本田技研工業創業者

本田宗一郎と藤沢武夫(本田技研工業) 第3回 アプレな男(3)

著者・歴史作家=加来耕三
イラスト=大田依良

若さと金にものをいわせて芸者を買っては飲めや歌えの大騒ぎをしたり、芸者連中を連れて方々を遊び回った。おかげで長唄、端唄、どどいつなど別に習ったわけでもないのに自然におぼえてしまい、人前でもいくらか聞いてもらえるようになった。

二十五、六歳のころには私は自家用車——そのころはお屋敷車といっていた。もちろん外国製——を二台持っていた。その車に芸者を乗せてはよく遊びに出かけたものである。
(同上)

前述したように、27歳で妻をめとった本田は、いつしか地方の名士となっていたが、翌年、繁盛していた修理工場を突然、閉じてしまう。この場合の理由が、いかにもこの人物らしい独善的なものであった。

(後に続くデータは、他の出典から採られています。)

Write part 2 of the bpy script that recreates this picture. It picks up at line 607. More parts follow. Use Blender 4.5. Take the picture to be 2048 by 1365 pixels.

なぜ、店を閉めたのか。車の修理技術を教えた工員たちが、ボツボツ独立して店をもつようになり、それらと競合するのが嫌だった、と本田はいうのである。

このあたりに、一介の町工場の主で終わる人と、世界に飛躍する人の差があったのかもしれない。本田には自分に対する全幅な信頼、身につけた技術に関する満々たる自信があった。

無論、経営者としての読みもあったようだ。

昭和12年(1937)の支那事変以来、日本は統制経済に移行、それを強化したこともあり、自動車を修理するための、材料の入手がそもそも難しくなっていた現実もあった。

先細りの仕事を、身内の人間と取り合うよりは、一層のこと新しい製造業への転出をはかった方がいい、と判断したわけだが、ピストンリングの製造会社を考え「東海精機」を設立したわりには、本田に鋳物に関する専門の知識はなかった。

だが、転換してみたもののピストンリングの製造は考えていたほど簡単にはいかなかった。しかたがないので鋳物屋のおやじに聞きに行くと「途中からやろうたって、そんな簡単にできるわけがない。やっぱり年期奉公しなければ......」と剣もほろろの返事、作れるもの、売れるものと思って、すでに機械は金をかけて据えつけ、工員も五十人ぐらいかかえているのだから、どうしても成功させなくてはならなかった。

宮本専務といっしょに毎日、夜中の二時三時まで鋳物の研究に取り組んだ。髪はのび放題、妻を工場に呼んで長くのびたのを切らせながら仕事を続け、疲れてくると、酒を一杯ひっかけて炉ばたのござの上でゴロ寝するという日が続いた。私が一生のうちで最も精魂をつくし、夜を日に継いで苦吟し続けたのはこのころである。たくわえも底をつき、妻の物まで質屋に運んだ。ここで挫折したら皆が飢え死にするとがんばったが、仕事はさっぱり進展しない。絶体絶命のピンチに追い込まれた。